O Macunaemo é filho não de uma pura índia tapanhumas, como o bocó e demodè herói da nossa gente, mas de uma mestiça do Terceiro Mundo que se engraçou com um órfão legítimo do mundo globalizado, um galego anglo-saxônico, hétero sensível que ama o lirismo possível do rock hardcore, sim, a poesia está mais para o barulho, som & fúria, esses clichês maravilhosos, do que para as frescuras do João Gilberto e um Brasil que não existe mais a não ser nos segundos cadernos.
Nosso herói moderno não diz: "Ai! Que preguiça!...". Macunaemo desaba no choro, não por ter perdido o ouro, mas pelos buracos olímpicos d'alma.

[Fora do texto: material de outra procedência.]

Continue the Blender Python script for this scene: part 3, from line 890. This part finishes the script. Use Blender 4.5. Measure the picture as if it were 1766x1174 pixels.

Quem nunca esqueceu a vara em casa que babe no divã mais caro de Viena, Leblon, Higienópolis, Ondina, Espinheiro ou Jardim Europa.
Macunaemo, que surgiu em prosa do acaso domingueiro com Ortinho, cantor e compositor do jazz de Caruaru e do fim do mundo, é um ser quase olímpico, o que rói a corda, o quase também da música de Fred 04, "porque estamos quase lá, sempre, a gostosa da praia que dá, não dá, dá, não dá mole...".
No futuro, o Macunaemo vai rir disso tudo, porque só nos restará os esportes coletivos, o resto será tudo programado para bater recordes, competição científica e nada esportiva -como é um pouco hoje, noves fora os bravos negões jamaicanos que enganam a vida na curva como esse coqueiro que dá coco-dub da Nação Zumbi e outros futurismos.
A Olimpíada terá tanta graça quanto uma corrida de 100 metros rasos da F-1.
Os atletas nem precisarão ficar em suas marcas, nada de tiro de pistola para o alto, carece apenas que um tiozinho olímpico meça a possibilidade genética no sangue de cada ratazana do espetáculo.
Agora sim, ai, que preguiça, Dorival Caymmi! Pára o mundo, o grid, que eu quero uma rede. Para que tanta pressa, amigo, se o futuro é a morte, morrida ou de tiro certeiro?
Que fascismo submeter nossos jovens, que já venceram etapas sociais muito mais grandiosas, a esse orgulho idiota decidido nos laboratórios de atletas. Vamos fazer bonito na várzea mais próxima, sem jet-leg, no almoço de domingo, com flores para as nossas negas, mães e amores, e continuar rezando, como Jorge Ben e Antônio Maria, para as moças, ai, dorivei geral, populista do amor e da sorte, ai que preguiça do mundo.
Post scriptum, P.S.: Gerado no mundo virtual, entre uma Lan house do Capibaribe e um albergue de Amsterdã, o Macunaemo conhecerá seus pais no Recife ou em Olinda, no carnaval que se aproxima, evoé, Baco, chega de trabalho para enriquecer os outros.
Agora mais um chorinho, o Macunaemo merece: por que todo mundo acha apenas que Dunga & cia. devem fazer o papel de românticos em um Brasil f.d.p. que põe o cano na cara do outro, seja no beco escuro seja nos ambientes ditos civilizados?